**** DATASET SECTION ****

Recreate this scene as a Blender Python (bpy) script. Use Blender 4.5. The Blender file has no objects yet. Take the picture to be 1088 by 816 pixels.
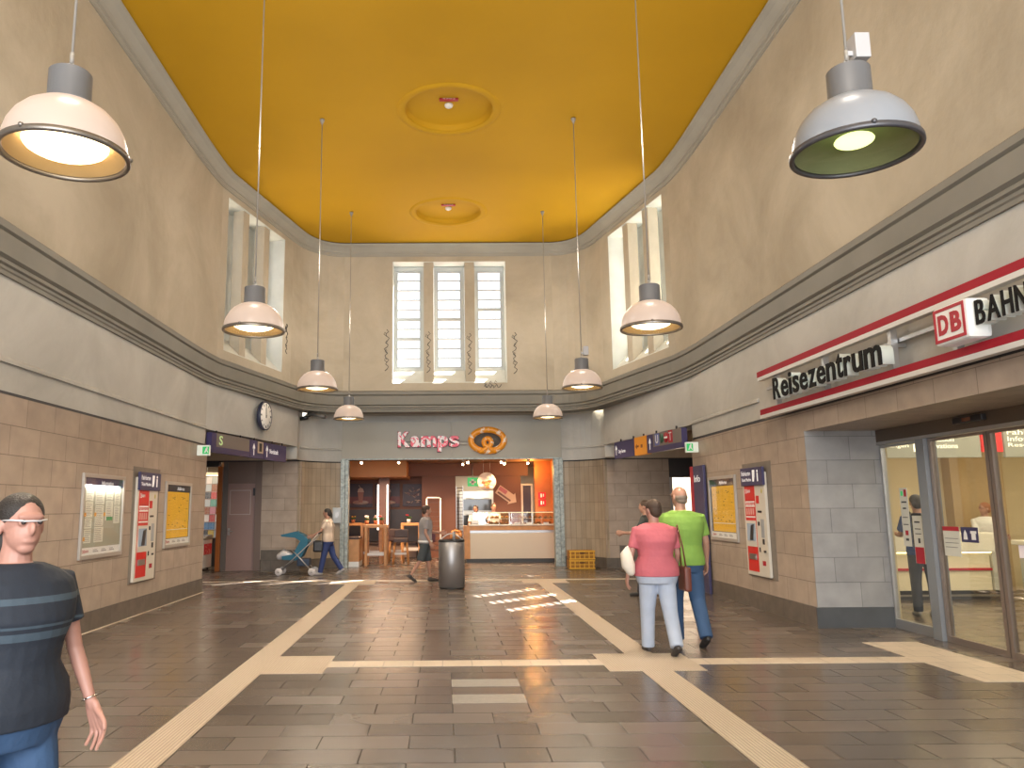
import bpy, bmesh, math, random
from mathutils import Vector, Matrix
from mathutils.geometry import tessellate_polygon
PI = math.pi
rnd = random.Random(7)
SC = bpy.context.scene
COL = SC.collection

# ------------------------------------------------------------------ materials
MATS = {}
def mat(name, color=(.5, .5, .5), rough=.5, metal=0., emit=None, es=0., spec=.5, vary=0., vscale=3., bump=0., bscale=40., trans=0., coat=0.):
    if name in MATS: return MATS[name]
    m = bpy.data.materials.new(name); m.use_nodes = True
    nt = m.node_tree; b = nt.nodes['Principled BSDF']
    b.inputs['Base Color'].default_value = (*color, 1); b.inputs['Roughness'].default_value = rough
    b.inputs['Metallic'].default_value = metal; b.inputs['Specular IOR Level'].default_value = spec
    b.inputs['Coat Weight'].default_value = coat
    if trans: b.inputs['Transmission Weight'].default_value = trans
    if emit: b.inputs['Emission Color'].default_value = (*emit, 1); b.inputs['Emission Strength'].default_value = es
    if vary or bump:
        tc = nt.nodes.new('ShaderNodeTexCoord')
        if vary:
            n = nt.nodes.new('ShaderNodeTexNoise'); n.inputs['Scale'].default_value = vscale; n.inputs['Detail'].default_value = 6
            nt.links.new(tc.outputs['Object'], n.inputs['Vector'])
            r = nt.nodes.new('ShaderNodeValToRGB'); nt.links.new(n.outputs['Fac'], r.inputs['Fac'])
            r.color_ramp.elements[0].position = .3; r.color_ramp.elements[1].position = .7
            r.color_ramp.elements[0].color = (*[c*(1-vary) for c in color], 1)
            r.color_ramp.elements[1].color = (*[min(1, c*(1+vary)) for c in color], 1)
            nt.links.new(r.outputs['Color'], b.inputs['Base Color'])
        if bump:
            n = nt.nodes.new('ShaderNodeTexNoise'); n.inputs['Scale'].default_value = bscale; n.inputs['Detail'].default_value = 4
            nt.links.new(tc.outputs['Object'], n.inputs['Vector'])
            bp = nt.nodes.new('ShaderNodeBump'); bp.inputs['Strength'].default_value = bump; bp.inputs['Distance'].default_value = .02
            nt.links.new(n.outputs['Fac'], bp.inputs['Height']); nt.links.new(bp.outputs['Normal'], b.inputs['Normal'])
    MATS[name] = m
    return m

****

## WHAT IS ASKED
Gather all lines where the word "scene" appears.

## SOLVED EXERCISE
Recreate this scene as a Blender Python (bpy) script. Use Blender 4.5. The Blender file has no objects yet. Take the picture to be 1088 by 816 pixels.
SC = bpy.context.scene